• _WHAT IS ASKED_
Repeat the data below exactly, dropping any pictures it holds.

• _GIVEN INFORMATION_
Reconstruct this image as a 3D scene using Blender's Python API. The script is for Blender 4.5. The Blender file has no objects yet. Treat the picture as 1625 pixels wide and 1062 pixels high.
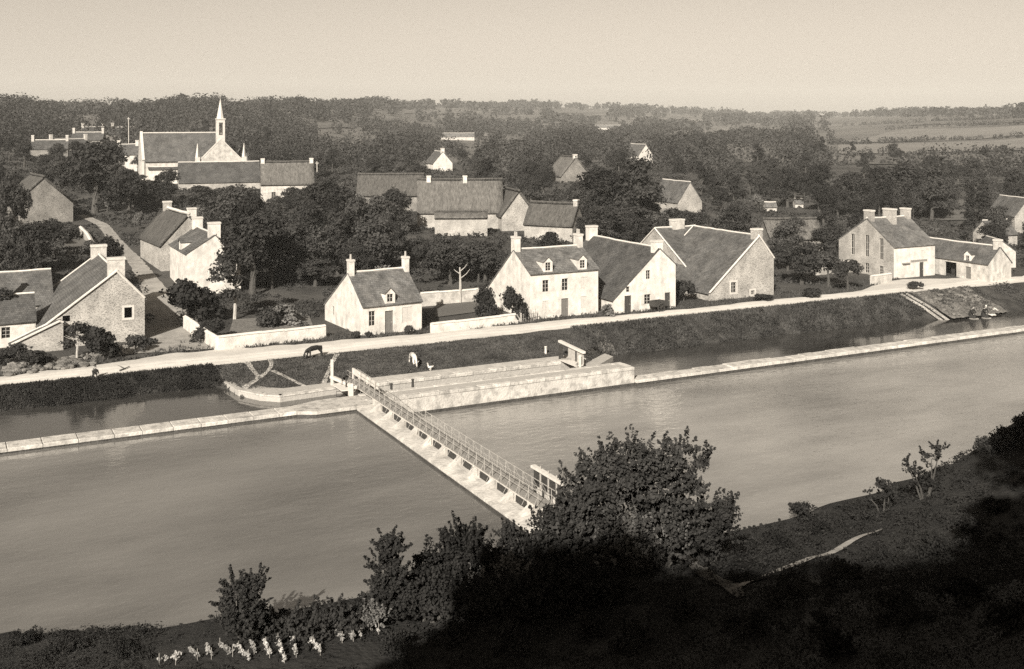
import bpy, math, random
import numpy as np
R = math.radians
random.seed(7)
rng = np.random.default_rng(11)
scene = bpy.context.scene
COL = scene.collection

# ------------------------------------------------------------------ camera, sky, sun, exposure
FPX, YH, CX, ZC = 1750.0, 180.0, 812.5, 23.0      # focal length / horizon of the photograph, eye height (m)
YAW = R(27.3)
CY, SY = math.cos(YAW), math.sin(YAW)
cam = bpy.data.cameras.new('camera')
camo = bpy.data.objects.new('camera', cam)
COL.objects.link(camo)
camo.location = (0, 0, ZC)
camo.rotation_euler = (R(90), 0, -YAW)
cam.sensor_width = 36.0
cam.lens = 36.0 * FPX / 1625.0
cam.shift_x = 0.0
cam.shift_y = -(531.0 - YH) / 1625.0
cam.clip_start = 0.5
cam.clip_end = 20000
scene.camera = camo

SUN_EL, SUN_DIR = R(31), (-0.68, -0.733)            # horizontal direction towards the sun
world = bpy.data.worlds.new('World')
scene.world = world
world.use_nodes = True
nt = world.node_tree
nt.nodes.clear()
sky = nt.nodes.new('ShaderNodeTexSky')
sky.sky_type = 'NISHITA'
sky.sun_disc = False
sky.sun_elevation = SUN_EL
sky.sun_rotation = math.atan2(SUN_DIR[0], SUN_DIR[1])
sky.air_density = 1.0
sky.dust_density = 1.0
sky.ozone_density = 1.0
bw = nt.nodes.new('ShaderNodeRGBToBW')
tint = nt.nodes.new('ShaderNodeMix')
tint.data_type = 'RGBA'
tint.blend_type = 'MULTIPLY'
tint.inputs[0].default_value = 1.0
tint.inputs[7].default_value = (1.0, 0.875, 0.725, 1)
bg = nt.nodes.new('ShaderNodeBackground')
bg.inputs['Strength'].default_value = 0.05
wo = nt.nodes.new('ShaderNodeOutputWorld')
nt.links.new(sky.outputs[0], bw.inputs[0])
nt.links.new(bw.outputs[0], tint.inputs[6])
nt.links.new(tint.outputs[2], bg.inputs[0])
nt.links.new(bg.outputs[0], wo.inputs[0])

sl = bpy.data.lights.new('sun', 'SUN')
sl.energy = 5.0
sl.angle = R(0.5)
sl.color = (1.0, 0.95, 0.86)
so = bpy.data.objects.new('sun', sl)
COL.objects.link(so)
so.location = (-40, -40, 80)
from mathutils import Vector, Matrix
_d = Vector((-SUN_DIR[0] * math.cos(SUN_EL), -SUN_DIR[1] * math.cos(SUN_EL), -math.sin(SUN_EL)))
so.rotation_euler = _d.to_track_quat('-Z', 'Y').to_euler()

vs = scene.view_settings
vs.view_transform = 'Standard'
vs.look = 'None'
vs.gamma = 1.0
vs.exposure = 1.0
vs.use_curve_mapping = False
scene.cycles.use_denoising = False
scene.cycles.max_bounces = 6
scene.cycles.volume_bounces = 0

# ------------------------------------------------------------------ terrain functions
def sstep(x, a, b):
    t = np.clip((np.asarray(x, float) - a) / (b - a), 0, 1)
    return t * t * (3 - 2 * t)

def camc(s, t):                                    # depth along view and lateral offset of a ground point
    s = np.asarray(s, float); t = np.asarray(t, float)
    return s * SY + t * CY, s * CY - t * SY

_xs = [-900, -300, 0, 200, 400, 550, 700, 900, 1050, 1200, 1300, 1450, 1625, 2000, 2600]
_ysk = [184, 184, 186, 186, 176, 173, 172, 172, 177, 187, 188, 185, 180, 165, 150]     # bare skyline (trees come on top)
_D = [500, 500, 520, 600, 700, 1000, 1700, 2100, 2300, 2300, 2100, 1500, 1150, 900, 800]

def north(s, t):                                   # land north of the road
    s = np.asarray(s, float); t = np.asarray(t, float)
    d, X = camc(s, t)
    px = CX + FPX * X / np.maximum(d, 60)
    slope = 0.048 - 0.016 * sstep(s, 60, 160)
    z = slope * np.clip(t - 116, 0, 165) * sstep(t, 112, 150)
    z = z + 0.25 * np.sin(s * 0.071 + 1) * np.sin(t * 0.053) * sstep(t, 125, 180)
    D = np.interp(px, _xs, _D)
    zs = ZC + (YH - np.interp(px, _xs, _ysk)) / FPX * D
    z2 = z + (zs - z) * sstep(d, 0.36 * D, D) ** 1.2
    z2 = z2 + 2.0 * np.sin(s * 0.011) * np.cos(t * 0.009) * sstep(d, 350, 700)
    return z2

_bs = [-60, 3, 9.6, 18.8, 25, 30.6, 36, 42.7, 54, 63, 90, 160]
_bt = [57, 56, 53.5, 52.2, 54, 55.6, 54.5, 53.4, 54.2, 56.0, 58, 60]
def bank_t(s):
    return np.interp(s, _bs, _bt)

def south(s, t):
    s = np.asarray(s, float); t = np.asarray(t, float)
    n = bank_t(s) - t
    rt = sstep(s, 31.5, 36)
    ze = -0.98 - 1.25 * rt
    z = ze + (-0.5 - ze) * sstep(n, 0, 3 + 6 * rt) + 0.065 * np.clip(n - 6, 0, 60) ** 1.5
    z = z + sstep(s, 46, 70) * 4.2 * sstep(n, 0.2, 7)
    z = z + 0.18 * np.sin(s * 0.7) * np.sin(t * 0.9 + 1) * sstep(n, 1, 6)
    z = np.minimum(z, 21.4 + 0.02 * np.clip(-t, 0, 400))
    return np.where(n > 0, z, ze + n * 1.5)

def north_bank(s, t):                              # between the channel and the road
    s = np.asarray(s, float); t = np.asarray(t, float)
    rag = 0.35 * np.sin(s * 0.9) * np.sin(s * 0.37 + 2)
    tl = 98.2 + rag
    zl = np.interp((t - tl) / (101.4 - tl), [-1.2, 0, 0.3, 1], [-3.6, -1.15, -0.6, 0])
    tm = 93.2 + np.clip(s - 55, 0, 8) * 0.72
    zm = np.interp((t - tm) / (101.4 - tm), [-0.4, -0.1, 0, 1], [-4, -3.2, -0.78, 0])
    tr = 97.9 + rag - 2.2 * sstep(s, 104, 112)
    zr = np.interp((t - tr) / (101.4 - tr), [-1.2, 0, 0.3, 1], [-4.6, -2.4, -1.35, 0])
    a = sstep(s, 21.0, 23.0); b = sstep(s, 59.0, 62.0)
    z = zl * (1 - a) + zm * a
    return z * (1 - b) + zr * b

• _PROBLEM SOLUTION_
Reconstruct this image as a 3D scene using Blender's Python API. The script is for Blender 4.5. The Blender file has no objects yet. Treat the picture as 1625 pixels wide and 1062 pixels high.
import bpy, math, random
import numpy as np
R = math.radians
random.seed(7)
rng = np.random.default_rng(11)
scene = bpy.context.scene
COL = scene.collection

# ------------------------------------------------------------------ camera, sky, sun, exposure
FPX, YH, CX, ZC = 1750.0, 180.0, 812.5, 23.0      # focal length / horizon of the photograph, eye height (m)
YAW = R(27.3)
CY, SY = math.cos(YAW), math.sin(YAW)
cam = bpy.data.cameras.new('camera')
camo = bpy.data.objects.new('camera', cam)
COL.objects.link(camo)
camo.location = (0, 0, ZC)
camo.rotation_euler = (R(90), 0, -YAW)
cam.sensor_width = 36.0
cam.lens = 36.0 * FPX / 1625.0
cam.shift_x = 0.0
cam.shift_y = -(531.0 - YH) / 1625.0
cam.clip_start = 0.5
cam.clip_end = 20000
scene.camera = camo

SUN_EL, SUN_DIR = R(31), (-0.68, -0.733)            # horizontal direction towards the sun
world = bpy.data.worlds.new('World')
scene.world = world
world.use_nodes = True
nt = world.node_tree
nt.nodes.clear()
sky = nt.nodes.new('ShaderNodeTexSky')
sky.sky_type = 'NISHITA'
sky.sun_disc = False
sky.sun_elevation = SUN_EL
sky.sun_rotation = math.atan2(SUN_DIR[0], SUN_DIR[1])
sky.air_density = 1.0
sky.dust_density = 1.0
sky.ozone_density = 1.0
bw = nt.nodes.new('ShaderNodeRGBToBW')
tint = nt.nodes.new('ShaderNodeMix')
tint.data_type = 'RGBA'
tint.blend_type = 'MULTIPLY'
tint.inputs[0].default_value = 1.0
tint.inputs[7].default_value = (1.0, 0.875, 0.725, 1)
bg = nt.nodes.new('ShaderNodeBackground')
bg.inputs['Strength'].default_value = 0.05
wo = nt.nodes.new('ShaderNodeOutputWorld')
nt.links.new(sky.outputs[0], bw.inputs[0])
nt.links.new(bw.outputs[0], tint.inputs[6])
nt.links.new(tint.outputs[2], bg.inputs[0])
nt.links.new(bg.outputs[0], wo.inputs[0])

sl = bpy.data.lights.new('sun', 'SUN')
sl.energy = 5.0
sl.angle = R(0.5)
sl.color = (1.0, 0.95, 0.86)
so = bpy.data.objects.new('sun', sl)
COL.objects.link(so)
so.location = (-40, -40, 80)
from mathutils import Vector, Matrix
_d = Vector((-SUN_DIR[0] * math.cos(SUN_EL), -SUN_DIR[1] * math.cos(SUN_EL), -math.sin(SUN_EL)))
so.rotation_euler = _d.to_track_quat('-Z', 'Y').to_euler()

vs = scene.view_settings
vs.view_transform = 'Standard'
vs.look = 'None'
vs.gamma = 1.0
vs.exposure = 1.0
vs.use_curve_mapping = False
scene.cycles.use_denoising = False
scene.cycles.max_bounces = 6
scene.cycles.volume_bounces = 0

# ------------------------------------------------------------------ terrain functions
def sstep(x, a, b):
    t = np.clip((np.asarray(x, float) - a) / (b - a), 0, 1)
    return t * t * (3 - 2 * t)

def camc(s, t):                                    # depth along view and lateral offset of a ground point
    s = np.asarray(s, float); t = np.asarray(t, float)
    return s * SY + t * CY, s * CY - t * SY

_xs = [-900, -300, 0, 200, 400, 550, 700, 900, 1050, 1200, 1300, 1450, 1625, 2000, 2600]
_ysk = [184, 184, 186, 186, 176, 173, 172, 172, 177, 187, 188, 185, 180, 165, 150]     # bare skyline (trees come on top)
_D = [500, 500, 520, 600, 700, 1000, 1700, 2100, 2300, 2300, 2100, 1500, 1150, 900, 800]

def north(s, t):                                   # land north of the road
    s = np.asarray(s, float); t = np.asarray(t, float)
    d, X = camc(s, t)
    px = CX + FPX * X / np.maximum(d, 60)
    slope = 0.048 - 0.016 * sstep(s, 60, 160)
    z = slope * np.clip(t - 116, 0, 165) * sstep(t, 112, 150)
    z = z + 0.25 * np.sin(s * 0.071 + 1) * np.sin(t * 0.053) * sstep(t, 125, 180)
    D = np.interp(px, _xs, _D)
    zs = ZC + (YH - np.interp(px, _xs, _ysk)) / FPX * D
    z2 = z + (zs - z) * sstep(d, 0.36 * D, D) ** 1.2
    z2 = z2 + 2.0 * np.sin(s * 0.011) * np.cos(t * 0.009) * sstep(d, 350, 700)
    return z2

_bs = [-60, 3, 9.6, 18.8, 25, 30.6, 36, 42.7, 54, 63, 90, 160]
_bt = [57, 56, 53.5, 52.2, 54, 55.6, 54.5, 53.4, 54.2, 56.0, 58, 60]
def bank_t(s):
    return np.interp(s, _bs, _bt)

def south(s, t):
    s = np.asarray(s, float); t = np.asarray(t, float)
    n = bank_t(s) - t
    rt = sstep(s, 31.5, 36)
    ze = -0.98 - 1.25 * rt
    z = ze + (-0.5 - ze) * sstep(n, 0, 3 + 6 * rt) + 0.065 * np.clip(n - 6, 0, 60) ** 1.5
    z = z + sstep(s, 46, 70) * 4.2 * sstep(n, 0.2, 7)
    z = z + 0.18 * np.sin(s * 0.7) * np.sin(t * 0.9 + 1) * sstep(n, 1, 6)
    z = np.minimum(z, 21.4 + 0.02 * np.clip(-t, 0, 400))
    return np.where(n > 0, z, ze + n * 1.5)

def north_bank(s, t):                              # between the channel and the road
    s = np.asarray(s, float); t = np.asarray(t, float)
    rag = 0.35 * np.sin(s * 0.9) * np.sin(s * 0.37 + 2)
    tl = 98.2 + rag
    zl = np.interp((t - tl) / (101.4 - tl), [-1.2, 0, 0.3, 1], [-3.6, -1.15, -0.6, 0])
    tm = 93.2 + np.clip(s - 55, 0, 8) * 0.72
    zm = np.interp((t - tm) / (101.4 - tm), [-0.4, -0.1, 0, 1], [-4, -3.2, -0.78, 0])
    tr = 97.9 + rag - 2.2 * sstep(s, 104, 112)
    zr = np.interp((t - tr) / (101.4 - tr), [-1.2, 0, 0.3, 1], [-4.6, -2.4, -1.35, 0])
    a = sstep(s, 21.0, 23.0); b = sstep(s, 59.0, 62.0)
    z = zl * (1 - a) + zm * a
    return z * (1 - b) + zr * b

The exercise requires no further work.